Every older .22 rimfire rifle I've examined had no such markings, the lands finely polished without any markings. This could be due to wear but I figure its more likely that the methods used to bore and rifle back then didn't leave such marks.

I'd once read that the crossways markings were beneficial, in reducing bullet friction and preventing leading, but that may have been manufacturers hype.
It does sound logical on the surface, the striations acting like the honing of a cylinder to hold lubes, and the uneven surface letting the bullet slide past on the built up lube deposits.
In a way the action would be similar to the recorded results of firing a lightly surface pitted or "seasoned" bore compared to a fresh highly polished bore, the former showing an increase in velocity, at least when lubed lead bullets were in use.

I had not given this much thought till discussions on efficacy of fire lapping came up. That and some bore scope images I ran across which showed the same markings found in some centerfire barrels.
The text with those photos stated that the marks were left over from the boring and reaming process and that button rifling did not remove them but rather crushed them so that any flash was angled towards the muzzle.
A barrel turned from a blank that had been reversed ended up with the flash pointed the wrong way and caused excessive metal fouling and higher pressures.

In the old days of cut rifling any such striations should have been either worn away by passage of the cherry or spud, and if not following up by lead lapping would have polished them away.

Any thoughts on this, and have you encountered this situation before?

crb
11-13-2009, 12:26 PM
One of my buds had a Walther bbl installed on a 541 25 years ago. He says he has fired at least 1000 rounds a year through that bbl. It still has uniform reamer marks the full length of the lands so I personally don't believe that a lead bullet will do anything more than a polish job on a smooth bbl. On a rough bbl I think the bullet gets stripped and very little is done to the rough bore.
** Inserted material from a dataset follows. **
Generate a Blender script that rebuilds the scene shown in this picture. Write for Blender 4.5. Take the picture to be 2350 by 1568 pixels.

Any polishing a bullet might do to even the smoothest bbl is offset by the 6:00 bore erosion.

Old Gunner
11-13-2009, 04:03 PM
Polishing of the lands of the older barrels I mentioned would have been due to the atomized glass added to the older corrisive primer compounds. this mixed with bullet lube would have had much the same effect as lead lapping using a polishing compound.

Cut rifling would remove the portion of the reamer marks over what would then become the grooves, leaving lengthwise striations, such as those used to ID a bullet in a forensic examination. The spud riding the bore would tend to wear away any very shallow marks.
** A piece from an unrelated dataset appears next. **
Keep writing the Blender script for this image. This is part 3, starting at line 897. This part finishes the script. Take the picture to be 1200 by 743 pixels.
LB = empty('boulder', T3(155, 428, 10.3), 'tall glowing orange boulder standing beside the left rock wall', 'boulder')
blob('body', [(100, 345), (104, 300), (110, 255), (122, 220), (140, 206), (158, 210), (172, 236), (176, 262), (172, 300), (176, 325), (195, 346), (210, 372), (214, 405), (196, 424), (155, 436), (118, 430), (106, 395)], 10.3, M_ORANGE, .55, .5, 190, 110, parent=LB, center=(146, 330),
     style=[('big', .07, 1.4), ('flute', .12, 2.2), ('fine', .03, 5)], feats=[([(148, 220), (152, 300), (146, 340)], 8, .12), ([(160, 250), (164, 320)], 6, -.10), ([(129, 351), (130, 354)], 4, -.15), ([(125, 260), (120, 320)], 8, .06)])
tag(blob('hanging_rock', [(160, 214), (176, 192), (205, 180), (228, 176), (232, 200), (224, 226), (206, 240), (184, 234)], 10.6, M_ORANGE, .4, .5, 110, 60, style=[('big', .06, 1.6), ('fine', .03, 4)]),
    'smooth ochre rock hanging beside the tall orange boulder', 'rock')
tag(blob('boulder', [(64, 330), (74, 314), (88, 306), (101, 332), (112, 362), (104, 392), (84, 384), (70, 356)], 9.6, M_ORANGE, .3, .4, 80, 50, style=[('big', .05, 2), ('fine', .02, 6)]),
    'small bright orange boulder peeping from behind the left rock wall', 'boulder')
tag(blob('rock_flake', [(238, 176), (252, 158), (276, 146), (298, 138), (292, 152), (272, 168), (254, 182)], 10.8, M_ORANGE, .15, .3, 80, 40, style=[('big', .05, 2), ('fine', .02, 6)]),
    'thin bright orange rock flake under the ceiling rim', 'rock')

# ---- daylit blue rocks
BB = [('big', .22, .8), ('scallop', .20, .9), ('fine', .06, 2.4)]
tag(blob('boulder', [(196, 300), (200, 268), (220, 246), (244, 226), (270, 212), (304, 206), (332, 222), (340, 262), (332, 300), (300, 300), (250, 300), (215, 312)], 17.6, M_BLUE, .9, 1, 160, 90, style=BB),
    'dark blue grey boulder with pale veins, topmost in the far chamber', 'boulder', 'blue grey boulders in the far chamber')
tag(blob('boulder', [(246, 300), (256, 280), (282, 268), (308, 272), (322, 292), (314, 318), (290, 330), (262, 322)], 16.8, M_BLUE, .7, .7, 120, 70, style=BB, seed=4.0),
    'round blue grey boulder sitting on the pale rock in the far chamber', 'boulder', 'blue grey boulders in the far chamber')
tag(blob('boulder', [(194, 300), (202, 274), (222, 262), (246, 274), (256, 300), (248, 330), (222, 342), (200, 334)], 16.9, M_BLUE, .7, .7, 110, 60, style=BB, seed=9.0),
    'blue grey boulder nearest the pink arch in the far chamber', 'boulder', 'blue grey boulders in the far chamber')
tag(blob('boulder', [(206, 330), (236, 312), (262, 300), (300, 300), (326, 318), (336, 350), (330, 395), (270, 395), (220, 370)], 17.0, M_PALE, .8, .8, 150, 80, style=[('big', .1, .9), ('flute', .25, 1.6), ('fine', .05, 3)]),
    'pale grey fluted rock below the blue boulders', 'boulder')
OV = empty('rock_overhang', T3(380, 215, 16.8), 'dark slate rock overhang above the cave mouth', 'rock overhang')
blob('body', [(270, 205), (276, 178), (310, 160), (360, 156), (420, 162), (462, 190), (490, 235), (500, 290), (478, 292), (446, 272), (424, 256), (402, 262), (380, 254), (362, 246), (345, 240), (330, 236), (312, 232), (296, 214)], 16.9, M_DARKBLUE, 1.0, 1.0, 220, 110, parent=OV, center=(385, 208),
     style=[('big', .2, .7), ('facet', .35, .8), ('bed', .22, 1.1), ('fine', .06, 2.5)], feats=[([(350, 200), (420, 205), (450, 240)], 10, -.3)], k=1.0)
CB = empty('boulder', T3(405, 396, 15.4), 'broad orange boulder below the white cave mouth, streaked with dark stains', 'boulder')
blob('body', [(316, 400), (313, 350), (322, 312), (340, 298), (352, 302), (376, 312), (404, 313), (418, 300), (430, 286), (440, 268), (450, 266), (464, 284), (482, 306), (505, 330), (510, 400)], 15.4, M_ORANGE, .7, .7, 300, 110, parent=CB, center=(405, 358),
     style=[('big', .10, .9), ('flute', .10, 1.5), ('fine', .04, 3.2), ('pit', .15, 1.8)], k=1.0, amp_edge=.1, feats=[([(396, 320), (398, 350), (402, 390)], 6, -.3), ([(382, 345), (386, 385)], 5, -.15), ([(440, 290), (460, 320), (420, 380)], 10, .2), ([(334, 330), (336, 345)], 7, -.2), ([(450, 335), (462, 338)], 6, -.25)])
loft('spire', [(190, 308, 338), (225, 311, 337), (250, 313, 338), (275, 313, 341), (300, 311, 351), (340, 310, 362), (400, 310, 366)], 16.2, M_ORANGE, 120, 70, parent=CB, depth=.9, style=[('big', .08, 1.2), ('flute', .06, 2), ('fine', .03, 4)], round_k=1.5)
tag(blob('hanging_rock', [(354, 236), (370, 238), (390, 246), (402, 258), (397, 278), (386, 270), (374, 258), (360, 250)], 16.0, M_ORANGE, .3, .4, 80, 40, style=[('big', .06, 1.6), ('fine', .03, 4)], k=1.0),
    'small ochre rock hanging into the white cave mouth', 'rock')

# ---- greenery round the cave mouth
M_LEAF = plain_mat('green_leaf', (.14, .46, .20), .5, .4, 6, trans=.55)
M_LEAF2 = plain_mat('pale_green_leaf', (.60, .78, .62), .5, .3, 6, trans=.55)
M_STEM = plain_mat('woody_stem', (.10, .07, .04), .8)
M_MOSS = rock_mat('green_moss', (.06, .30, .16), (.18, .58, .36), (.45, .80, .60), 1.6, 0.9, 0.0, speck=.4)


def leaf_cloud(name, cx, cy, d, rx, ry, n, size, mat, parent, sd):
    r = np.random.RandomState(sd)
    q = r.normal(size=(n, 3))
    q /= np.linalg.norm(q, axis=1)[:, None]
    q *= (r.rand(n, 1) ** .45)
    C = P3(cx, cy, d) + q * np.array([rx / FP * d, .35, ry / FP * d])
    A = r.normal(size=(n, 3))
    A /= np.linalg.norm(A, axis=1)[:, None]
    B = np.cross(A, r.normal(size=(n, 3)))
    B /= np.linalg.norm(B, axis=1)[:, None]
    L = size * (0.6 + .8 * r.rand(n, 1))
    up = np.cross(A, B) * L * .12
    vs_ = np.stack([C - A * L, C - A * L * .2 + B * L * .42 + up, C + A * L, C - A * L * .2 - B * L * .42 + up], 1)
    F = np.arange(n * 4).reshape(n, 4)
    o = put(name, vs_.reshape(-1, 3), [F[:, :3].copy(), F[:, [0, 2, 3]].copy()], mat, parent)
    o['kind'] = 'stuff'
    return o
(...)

The British sometimes used a Ball burnishing process to upgrade standard .303 barrels for target use. These were called "nickel less" or non nickeling" bores and stamped at the muzzle to show they'd gone through the process.
A series of polished and hardened steel balls were pushed down the bore by a hydraulic ram. The hardened balls burnished the surface of the lands only, to remove any reamer marks or burrs, and any previous marks left by a cleaning rod.
If any deeper marks were left the edge would be turned forwards to reduce chances of it catching and stripping shreds of jacket materials.
This is said to have made cleanup much easier and prevented Cupro-Nickel build up on the lands.
The bore across the lands was increased from .303 to .304 by the process, and edges of the lands were sharpened a bit.


I have seen a few very very old .22 rimfire bores that showed the lands to be very gray and worn, yet still flat on top, while the grooves were black and rough looking from the old corrosive ammo. Worn lands looked to be about half as tall as they should be. the barrels still shot fairly well but not with any high degree of accuracy, and the shallowed grooves choked with fouling easily. this seemed to be more common with auto loaders.

crb
11-13-2009, 04:41 PM
I recently had a 17 cal bbl that had consistent crossways grooves for the full length and full circumference of the bore. The grooves appeared to be the same depth on top of the lands and down in the grooves. You would think somebody had a cnc boring machine that cut the lands and grooves at the same time. I don't have any idea how they managed it. I even sectioned a short length so I could look at the surface directly. It truly looked like a fine tooth metal file with the cross section of a rifle bbl's bore.

I sent it back.

Madrox
11-13-2009, 05:22 PM
I'd once read that the crossways markings were beneficial, in reducing bullet friction and preventing leading, but that may have been manufacturers hype.
It does sound logical on the surface, the striations acting like the honing of a cylinder to hold lubes, and the uneven surface letting the bullet slide past on the built up lube deposits.

In a way the action would be similar to the recorded results of firing a lightly surface pitted or "seasoned" bore compared to a fresh highly polished bore, the former showing an increase in velocity, at least when lubed lead bullets were in use.



Must be why my file doesn't work on lead.